Herndon VA-based OPAQ Networks emerged from stealth a year ago with a cloud-based integrated security-as-a-service platform aimed at mid-market customers. Now it is announcing both a planned shift to a 100 per cent channel sales model, and a new partner program to support the developing channel.
OPAQ [pronounced opaque] Networks was formed in 2017, and brought its offering to market, with cloud-based network and security solutions acquired with Bat Blue Networks. This was then supplemented last May with the acquisition of Drawbridge Networks and their monitoring and micro-segmentation technology. The OPAQ Cloud now integrates next generation network security, application and SaaS firewall, web application firewall, DDoS mitigation and software-defined segmentation capabilities.
“We are the first to provide a truly integrated security offering delivered from the cloud,” said Ken Ammon, Chief Strategy Officer for OPAQ Networks. “We are independent from the major public cloud players like AWS or Microsoft, but we play as a connector for traditional infrastructure as well as SaaS based applications. There are two major challenges in delivering security in the mid-market. One is a shortage of resources. The other is the need to integrate many point products together. We do both with a cloud-agnostic platform that provides enterprise-grade security at a mid-market price point.”
OPAQ’s sweet spot is companies that want to manage networks, apps and security all as one integrated service rather than as a distributed IT management structure.
“We’ve found that there is a tipping point for organizations, where they move away from these separate shops, and it impacts primarily organizations smaller than enterprises,” Ammon said. “In enterprise organizations, you have to talk to all these different groups and it’s too hard for us to after that market because our value proposition is around our ability to integrate network and security into a single stack.
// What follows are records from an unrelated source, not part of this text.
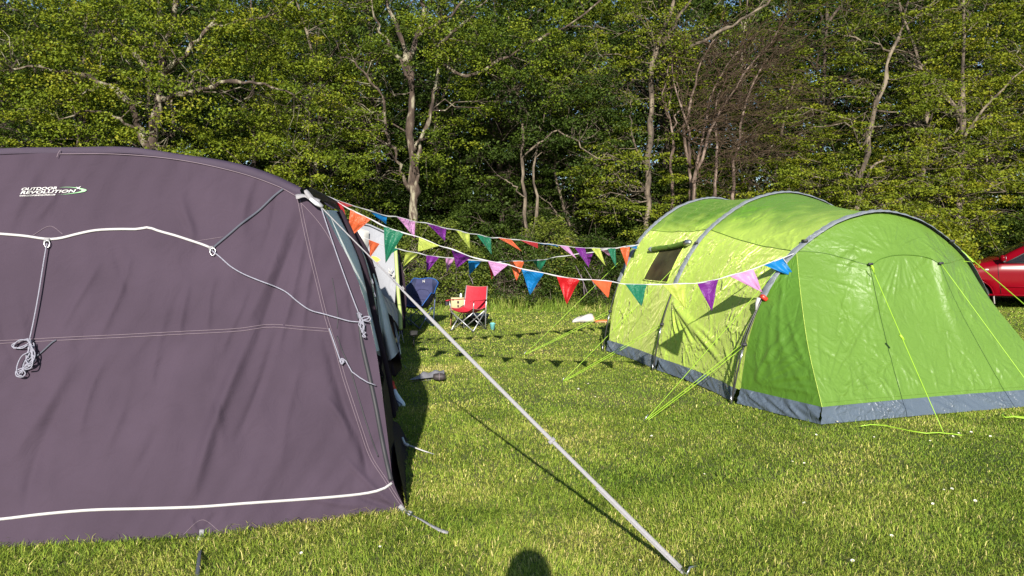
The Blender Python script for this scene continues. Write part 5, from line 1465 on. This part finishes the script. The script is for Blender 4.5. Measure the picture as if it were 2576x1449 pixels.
wkm = MB(); wkm.grid(wk); wkm.grid(wk2); wkm.build('woven_panel', 'wicker', BT)
MB().tube(P_([(985, 866), (997, 858), (994, 850)], 10.85), .022, 6).build('panel_edge', 'cream_card', BT)
MB().tube([P(1000, 905, 10.6), P(1012, 915, 10.4), G(1022, 925)], .006, 5).build('peg_cord', 'webbing_grey', BT)

# ============================================================ camping chairs
def legs(root, hw, d0, d1, zt, m, feet=.03):
    """crossed tube frame: x half width, y rear d0, y front d1"""
    def lg(a, b_, nm='leg'): 
        o = MB().tube([a, b_], .0105, 8).build(nm, m, None); o.parent = root
        f = MB().tube([np.array(a), np.array(a) + (0, 0, .022)], .016, 8).build('foot', 'black_parts_and_shade', None); f.parent = o
    lg((-hw, d1, 0), (hw, d1 + .02, zt)); lg((hw, d1 + .03, 0), (-hw, d1 - .01, zt))
    lg((-hw, d0, 0), (hw, d0 - .02, zt)); lg((hw, d0 + .02, 0), (-hw, d0 - .01, zt))
    lg((-hw - .02, d0 + .02, 0), (-hw, d1, zt)); lg((-hw, d1 - .02, 0), (-hw - .01, d0, zt))
    lg((hw + .02, d0 + .02, 0), (hw, d1, zt)); lg((hw, d1 - .02, 0), (hw + .01, d0, zt))
def child(mb, nm, m, root, **k):
    o = mb.build(nm, m, None, **k); o.parent = root; return o
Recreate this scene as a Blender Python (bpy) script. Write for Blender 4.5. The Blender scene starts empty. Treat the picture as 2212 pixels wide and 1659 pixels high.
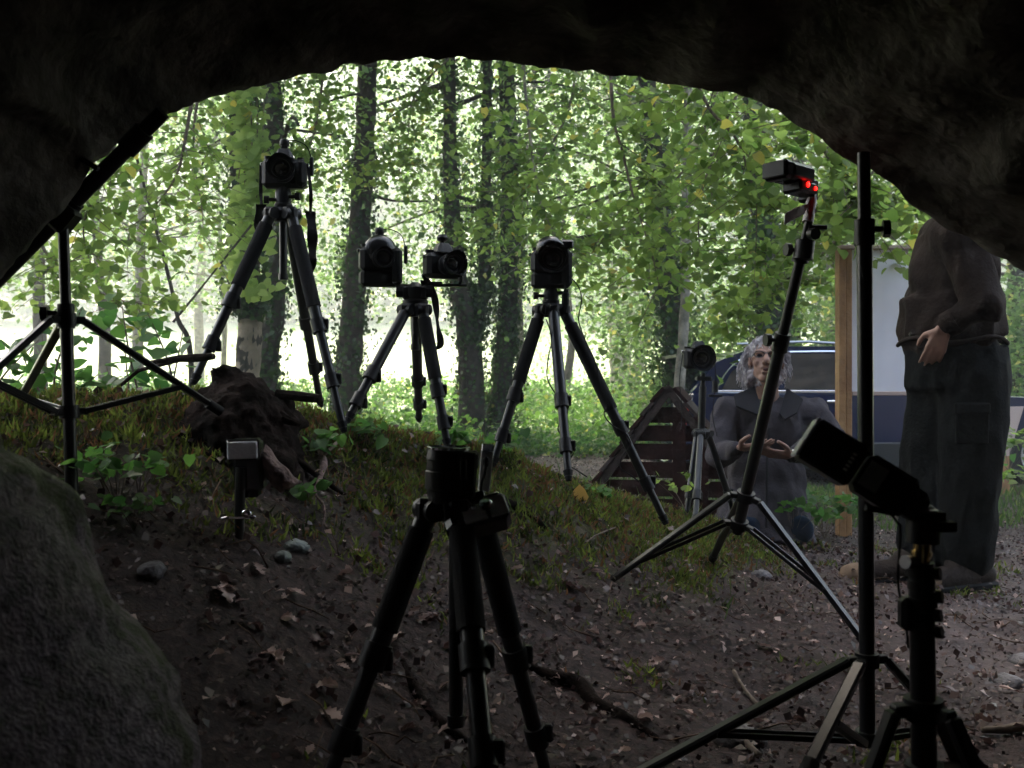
import bpy, math, random
import numpy as np
from mathutils import Vector, Matrix, Euler, noise
random.seed(7); rng = np.random.default_rng(7)
R = math.radians
sc = bpy.context.scene
col = sc.collection

# ---------------- camera ----------------
EYE = 0.85
cam = bpy.data.cameras.new('camera'); camo = bpy.data.objects.new('camera', cam); col.objects.link(camo)
cam.sensor_width = 36; cam.lens = 36 * 2080 / 2212; cam.clip_start = 0.05; cam.clip_end = 1500
camo.location = (0, 0, EYE); camo.rotation_euler = (R(90), 0, 0); sc.camera = camo
cam.dof.use_dof = True; cam.dof.focus_distance = 3.2; cam.dof.aperture_fstop = 7.0
# ---------------- world, sun, exposure ----------------
SUN_EL, SUN_AZ = 52, -22          # degrees; azimuth from +Y (view direction), negative = left
w = bpy.data.worlds.new('World'); sc.world = w; w.use_nodes = True
nt = w.node_tree; bg = nt.nodes['Background']
sky = nt.nodes.new('ShaderNodeTexSky'); sky.sky_type = 'NISHITA'; sky.sun_disc = False
sky.sun_elevation = R(SUN_EL); sky.sun_rotation = R(SUN_AZ); sky.air_density = 1.4; sky.dust_density = 6.0; sky.ozone_density = 0.6
nt.links.new(sky.outputs[0], bg.inputs[0]); bg.inputs[1].default_value = 0.15
sl = bpy.data.lights.new('sun', 'SUN'); sl.energy = 1.5; sl.angle = R(22); sl.color = (1, .97, .9)
so = bpy.data.objects.new('sun', sl); col.objects.link(so)
az = R(SUN_AZ); el = R(SUN_EL)
sdir = Vector((math.sin(az) * math.cos(el), math.cos(az) * math.cos(el), math.sin(el)))
so.rotation_euler = sdir.to_track_quat('Z', 'Y').to_euler(); so.location = (0, 0, 30)
sc.view_settings.view_transform = 'Standard'; sc.view_settings.look = 'None'
sc.view_settings.exposure = 2.7; sc.view_settings.gamma = 1; sc.view_settings.use_curve_mapping = False
sc.render.engine = 'CYCLES'; sc.cycles.max_bounces = 7; sc.cycles.diffuse_bounces = 4; sc.cycles.glossy_bounces = 3
sc.cycles.transmission_bounces = 5; sc.cycles.transparent_max_bounces = 8; sc.cycles.use_denoising = True
sc.cycles.use_adaptive_sampling = True; sc.cycles.sample_clamp_indirect = 6

# ---------------- helpers ----------------
def P(u, v, d):
    """the place at distance d that the photograph shows at (u, v) (2212 x 1659 picture)"""
    return Vector(((u - 1106) / 2080 * d, d, EYE - (v - 829.5) / 2080 * d))

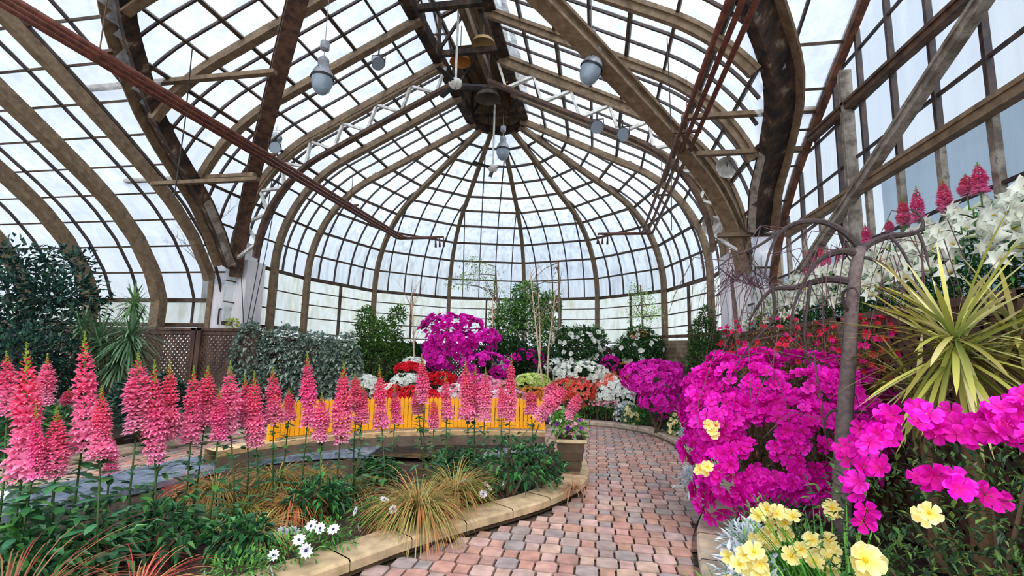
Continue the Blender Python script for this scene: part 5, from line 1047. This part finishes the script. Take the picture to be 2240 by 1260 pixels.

That’s a lot more attractive to resource-strapped organizations, or MSPs, who are themselves typically resource-strapped. With this level of customer, it’s a much easier conversation for us.”
OPAQ launched with a direct sales model which Ammon said was very deliberate – but also intended to be temporary.
“Starting out with a 100 per cent direct model was purposeful,” he said. “We were investing heavily in acquisitions, and building IT, and we wanted to be able to articulate the scale and value proposition to customers. We had always planned to move to a channel model when we were ready to support them. We are at that point now, and will be selling through a 100 per cent channel model moving forward.”
Ammon indicated that OPAQ Networks’ channel model is relatively select however, not the type that looks to sign up thousands of MSP partners.
“Because we have been selling direct, we are launching with just a handful of partners, after doing a soft launch at the end of last year,” he said. “We are looking at 30 partners as our goal for the year. These include both traditional resellers moving into managed services, as well as established MSPs who see our cloud-based platform as a better way to deliver core security functions, as well as more lucrative ones like managed detection and response services.”
They do not presently have any Canadian partners signed up, although Ammon indicated that they are talking with a couple potential ones.
The program includes the expected staples such as deal registration, high margins, MDF, and rapid onboarding, but Ammon said that it is put together in such a way to make it more than the sum of its parts.
“Because we have launched fresh, and this is a brand new program, we have done a really advanced job for an early stage company for delivering platform and tool sets to be successful,” Ammon said. “We have invested in our portal with its features like deal registration, and integrated it all into the fully integrated cloud-based platform. When the MSP hits go, they also get a fully cloud-based program that is customized for specific customers. The level of integration makes many companies who are a lot bigger than us look half-baked.”
Ammon emphasized that the technology behind the program is also solid.
“2017 was a big investment year for us,” he said. “The tenets of being a cloud provider include flexibility, agility and scalability, and we made sure that the platform and business systems met those expectations. Both core components underlying them, from Bat Blue and Drawbridge, are proven technologies.”
Ammon struck a more positive note than some others in the security space in terms of how the industry as a whole will be able to meet the anticipated challenges of 2018.
“Mid-sized organizations are under the same sophisticated attacks as larger ones. and are more dependent on outsourced security,” he said. “We are looking on 2018 as a sea change year. We see a shifting of the tide this year, in favor of those defending their systems, rather than those attacking.”